When asked, “Why is it bad when the interest rate goes up?” we might say something like: “Because it will make mortgages more expensive”. We can then continue to ask “Why is it bad that mortgages will get more expensive? “ and get an answer like “Because it’s less likely that non-rich people can buy houses”. We can obviously continue to ask for the moral element of the answer. If we do so, we will eventually get to some basis. This basis is the moral framework of the person being asked. It’s the thing that they ultimately refer to when trying to answer what’s good and bad, what’s important and by extension what they should be doing.

Examples for moral frameworks are utilitarianism (I must take the action that optimizes for utility), deontology (i must follow rules a, b and c), but they can also just be your intuition (I must do what my intuition tells me is right and wrong).

For someone who bases their morality on religious principles, this basis might consist of the principle that it is inherently bad to go against the will of their deity, for a utilitarian, it might be that pain is inherently bad or that utility is inherently good and for a deontologist, it might be that breaking specific rules is inherently bad.

Warring houses built on sand

This method of getting to the basis of someone’s moral framework reveals a worrying truth. The choice of basis is, by definition, provably, irrefutably arbitrary. Here is how:
If one had a reason to choose a specific basis for one’s moral system, this reason would be its actual basis. As an example, let’s look at someone who reports having pain as the basis of their morality.

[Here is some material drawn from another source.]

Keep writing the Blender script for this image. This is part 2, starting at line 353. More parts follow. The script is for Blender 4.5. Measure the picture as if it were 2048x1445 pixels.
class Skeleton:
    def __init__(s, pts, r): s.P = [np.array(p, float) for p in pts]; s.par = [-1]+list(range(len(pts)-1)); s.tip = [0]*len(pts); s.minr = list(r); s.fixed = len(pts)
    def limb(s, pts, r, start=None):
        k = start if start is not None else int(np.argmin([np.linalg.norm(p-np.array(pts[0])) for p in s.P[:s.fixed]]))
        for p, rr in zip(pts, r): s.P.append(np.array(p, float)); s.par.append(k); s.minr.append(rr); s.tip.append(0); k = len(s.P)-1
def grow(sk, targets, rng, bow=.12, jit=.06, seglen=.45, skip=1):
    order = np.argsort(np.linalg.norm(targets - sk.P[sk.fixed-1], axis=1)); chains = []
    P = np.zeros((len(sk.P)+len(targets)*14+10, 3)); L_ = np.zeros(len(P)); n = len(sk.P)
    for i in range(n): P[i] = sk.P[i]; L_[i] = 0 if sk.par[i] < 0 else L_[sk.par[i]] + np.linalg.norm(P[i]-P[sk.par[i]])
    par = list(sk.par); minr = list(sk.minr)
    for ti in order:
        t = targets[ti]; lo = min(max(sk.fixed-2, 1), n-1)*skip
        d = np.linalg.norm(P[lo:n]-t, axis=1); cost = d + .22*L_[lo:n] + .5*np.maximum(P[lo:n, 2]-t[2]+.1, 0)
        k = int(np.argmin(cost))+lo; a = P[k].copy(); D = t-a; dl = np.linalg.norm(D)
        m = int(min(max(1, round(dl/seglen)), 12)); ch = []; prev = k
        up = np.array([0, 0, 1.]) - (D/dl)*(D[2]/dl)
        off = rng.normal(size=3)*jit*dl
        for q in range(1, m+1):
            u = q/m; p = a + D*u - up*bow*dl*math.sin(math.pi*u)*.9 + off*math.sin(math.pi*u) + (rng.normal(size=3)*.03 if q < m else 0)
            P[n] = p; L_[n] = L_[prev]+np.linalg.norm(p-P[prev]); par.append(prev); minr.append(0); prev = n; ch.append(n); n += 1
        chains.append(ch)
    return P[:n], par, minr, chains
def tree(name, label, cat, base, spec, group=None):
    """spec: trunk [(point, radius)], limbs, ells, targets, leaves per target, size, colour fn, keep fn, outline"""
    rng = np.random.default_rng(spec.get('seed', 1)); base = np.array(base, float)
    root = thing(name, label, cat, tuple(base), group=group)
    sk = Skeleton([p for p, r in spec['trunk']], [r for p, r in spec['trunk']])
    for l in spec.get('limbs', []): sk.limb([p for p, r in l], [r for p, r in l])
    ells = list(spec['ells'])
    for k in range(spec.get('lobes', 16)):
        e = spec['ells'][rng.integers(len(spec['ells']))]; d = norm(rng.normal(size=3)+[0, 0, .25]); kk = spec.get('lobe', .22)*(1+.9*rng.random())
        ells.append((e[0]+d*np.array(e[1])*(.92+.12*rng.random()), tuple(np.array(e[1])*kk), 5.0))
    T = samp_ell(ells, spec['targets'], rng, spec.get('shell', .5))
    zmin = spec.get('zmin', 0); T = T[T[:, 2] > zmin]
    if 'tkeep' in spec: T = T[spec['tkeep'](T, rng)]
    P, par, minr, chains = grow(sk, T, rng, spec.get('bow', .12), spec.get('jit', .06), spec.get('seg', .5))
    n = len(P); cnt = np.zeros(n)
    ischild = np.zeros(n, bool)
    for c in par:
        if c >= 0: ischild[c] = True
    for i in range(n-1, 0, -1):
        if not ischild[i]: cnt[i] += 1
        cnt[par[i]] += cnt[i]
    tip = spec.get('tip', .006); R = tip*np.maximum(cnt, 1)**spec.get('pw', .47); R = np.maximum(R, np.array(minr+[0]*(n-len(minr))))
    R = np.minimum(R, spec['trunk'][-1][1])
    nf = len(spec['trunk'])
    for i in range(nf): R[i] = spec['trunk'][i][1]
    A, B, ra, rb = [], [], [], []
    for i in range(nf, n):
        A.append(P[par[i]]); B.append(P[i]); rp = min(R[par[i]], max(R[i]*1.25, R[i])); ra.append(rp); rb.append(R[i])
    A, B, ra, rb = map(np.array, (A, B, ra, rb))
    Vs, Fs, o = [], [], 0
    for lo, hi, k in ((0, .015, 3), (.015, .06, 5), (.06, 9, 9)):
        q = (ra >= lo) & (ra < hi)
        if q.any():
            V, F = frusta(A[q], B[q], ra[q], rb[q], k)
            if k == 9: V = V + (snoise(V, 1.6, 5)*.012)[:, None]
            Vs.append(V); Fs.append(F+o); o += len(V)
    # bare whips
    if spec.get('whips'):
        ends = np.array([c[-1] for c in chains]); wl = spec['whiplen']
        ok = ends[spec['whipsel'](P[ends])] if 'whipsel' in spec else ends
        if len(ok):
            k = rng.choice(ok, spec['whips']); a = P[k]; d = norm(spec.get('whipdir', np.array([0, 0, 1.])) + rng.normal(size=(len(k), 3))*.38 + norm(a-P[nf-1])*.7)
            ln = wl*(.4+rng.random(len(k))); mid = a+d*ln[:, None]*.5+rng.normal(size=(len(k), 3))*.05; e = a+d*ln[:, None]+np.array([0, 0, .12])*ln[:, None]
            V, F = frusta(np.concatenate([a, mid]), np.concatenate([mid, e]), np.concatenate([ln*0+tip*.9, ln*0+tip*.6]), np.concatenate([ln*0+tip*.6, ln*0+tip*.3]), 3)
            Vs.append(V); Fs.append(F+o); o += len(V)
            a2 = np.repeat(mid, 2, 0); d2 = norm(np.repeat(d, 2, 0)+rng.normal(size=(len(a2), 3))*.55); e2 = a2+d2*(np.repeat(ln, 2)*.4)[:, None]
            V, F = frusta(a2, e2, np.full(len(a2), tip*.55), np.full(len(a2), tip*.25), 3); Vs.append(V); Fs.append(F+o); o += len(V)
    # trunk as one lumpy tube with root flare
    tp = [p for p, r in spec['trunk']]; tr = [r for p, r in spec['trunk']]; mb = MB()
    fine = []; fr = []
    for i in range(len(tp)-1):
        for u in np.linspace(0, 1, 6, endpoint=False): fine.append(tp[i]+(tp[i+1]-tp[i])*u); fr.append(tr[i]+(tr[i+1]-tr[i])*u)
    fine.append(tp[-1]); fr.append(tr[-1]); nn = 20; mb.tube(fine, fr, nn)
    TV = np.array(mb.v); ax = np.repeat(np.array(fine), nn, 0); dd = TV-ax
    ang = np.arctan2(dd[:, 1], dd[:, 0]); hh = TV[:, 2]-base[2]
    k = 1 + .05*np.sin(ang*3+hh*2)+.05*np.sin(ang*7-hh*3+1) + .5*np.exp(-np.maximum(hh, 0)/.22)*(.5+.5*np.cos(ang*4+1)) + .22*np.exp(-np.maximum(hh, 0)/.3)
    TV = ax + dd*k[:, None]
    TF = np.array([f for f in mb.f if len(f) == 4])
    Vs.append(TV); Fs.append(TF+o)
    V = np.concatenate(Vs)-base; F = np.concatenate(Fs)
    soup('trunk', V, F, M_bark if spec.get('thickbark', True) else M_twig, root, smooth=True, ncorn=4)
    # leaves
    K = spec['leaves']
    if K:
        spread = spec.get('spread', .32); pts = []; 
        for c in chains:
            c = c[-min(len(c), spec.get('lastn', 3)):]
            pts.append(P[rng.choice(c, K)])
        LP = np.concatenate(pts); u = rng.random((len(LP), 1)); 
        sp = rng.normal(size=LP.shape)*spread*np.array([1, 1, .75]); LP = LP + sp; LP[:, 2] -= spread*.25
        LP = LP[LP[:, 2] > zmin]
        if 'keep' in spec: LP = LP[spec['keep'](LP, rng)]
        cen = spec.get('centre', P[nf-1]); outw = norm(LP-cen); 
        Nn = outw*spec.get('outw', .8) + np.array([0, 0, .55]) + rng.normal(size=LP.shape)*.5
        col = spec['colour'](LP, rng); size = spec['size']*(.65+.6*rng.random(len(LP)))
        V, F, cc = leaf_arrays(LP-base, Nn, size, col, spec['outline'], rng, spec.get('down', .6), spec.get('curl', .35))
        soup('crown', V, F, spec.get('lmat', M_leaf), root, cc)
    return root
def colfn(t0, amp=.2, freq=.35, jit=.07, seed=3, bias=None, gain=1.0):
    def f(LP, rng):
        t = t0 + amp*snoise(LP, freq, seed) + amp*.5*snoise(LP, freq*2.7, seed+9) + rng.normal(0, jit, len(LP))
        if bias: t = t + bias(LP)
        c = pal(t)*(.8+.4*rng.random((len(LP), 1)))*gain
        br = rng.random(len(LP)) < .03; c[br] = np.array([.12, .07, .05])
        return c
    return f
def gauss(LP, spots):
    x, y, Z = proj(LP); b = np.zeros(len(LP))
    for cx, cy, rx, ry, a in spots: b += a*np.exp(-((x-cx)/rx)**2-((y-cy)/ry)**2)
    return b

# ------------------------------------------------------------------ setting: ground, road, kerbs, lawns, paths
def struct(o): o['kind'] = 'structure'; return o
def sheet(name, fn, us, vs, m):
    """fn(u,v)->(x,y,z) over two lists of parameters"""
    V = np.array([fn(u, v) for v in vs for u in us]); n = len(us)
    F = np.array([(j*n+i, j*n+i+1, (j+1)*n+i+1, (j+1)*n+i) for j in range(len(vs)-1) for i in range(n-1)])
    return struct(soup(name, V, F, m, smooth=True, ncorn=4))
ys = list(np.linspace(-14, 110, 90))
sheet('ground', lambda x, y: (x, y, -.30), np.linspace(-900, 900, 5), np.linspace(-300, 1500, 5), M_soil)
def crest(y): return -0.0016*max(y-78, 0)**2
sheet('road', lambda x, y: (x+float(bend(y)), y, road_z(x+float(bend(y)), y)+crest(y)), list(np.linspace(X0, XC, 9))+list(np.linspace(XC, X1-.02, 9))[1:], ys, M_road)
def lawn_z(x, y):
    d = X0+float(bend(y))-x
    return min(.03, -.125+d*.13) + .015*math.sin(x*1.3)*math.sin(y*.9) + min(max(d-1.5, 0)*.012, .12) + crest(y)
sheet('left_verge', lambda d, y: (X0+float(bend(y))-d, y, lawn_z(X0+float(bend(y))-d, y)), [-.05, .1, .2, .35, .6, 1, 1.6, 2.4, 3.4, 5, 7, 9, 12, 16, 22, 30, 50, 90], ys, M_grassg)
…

They do things that minimise pain in the long term for everyone involved. If they are asked, “Why is pain bad?” and they say, “It just is.”, this is indeed the basis of their moral framework. But if they say something like “because people don’t like pain”, it’s obvious that pain is actually not the basis of their moral framework. The actual basis is apparently people’s preferences. Sometimes people will start reasoning in circles here, saying that “Violating people’s preferences is bad, because it causes them pain”. But circular reasoning does not provide a foundation either, and can start in an arbitrary place.

Evidently, the basis of a moral system can’t have a reason. The choice of moral criterion must follow from nothing. This is a problem for those of us who find comfort in the idea that disagreements can be resolved in debate. If we share a common basis for our morality, this is the case. As an example, we might disagree over the usefulness of electric vehicles because we have different opinions on whether they contribute towards our common goal (eg. whether their production is sufficiently ecological). This disagreement can be reasoned over; it’s about an observable earth and subject to the reality out there. Eventually, we can come to a conclusion on what is best to do with EVs to make sure we do the right thing.

But if we disagree on what it means to do the right thing, there is no solution. Neither of us can justify our conception of “the right thing” because it’s, as we established, baseless. Nor can we criticise the others’ choice of their conception of the “right thing” because it’s also not chosen to fit any criteria, and thus also can’t fail to fit them.

Now what?

I’m not sure what to do with this information. I obviously still have strong moral beliefs. Things feel “objectively” good and bad to me. When I see something like the brutality in Ukraine, I viscerally feel that its wrongness goes beyond my intuition and my subjectivity. But that’s just not true.

In this sense, pursuing what I feel to be right and avoiding what I perceive as wrong feels egotistical, because I’m essentially just projecting my arbitrary choice of morality on the world. I have no explanation for the people who would like me to choose a different moral framework, nor do they have any argument to convince me to do so. It feels odd to have such a strong conviction for something I know to be arbitrary.
But then again, viewing egotistical actions as “wrong” is just as arbitrary.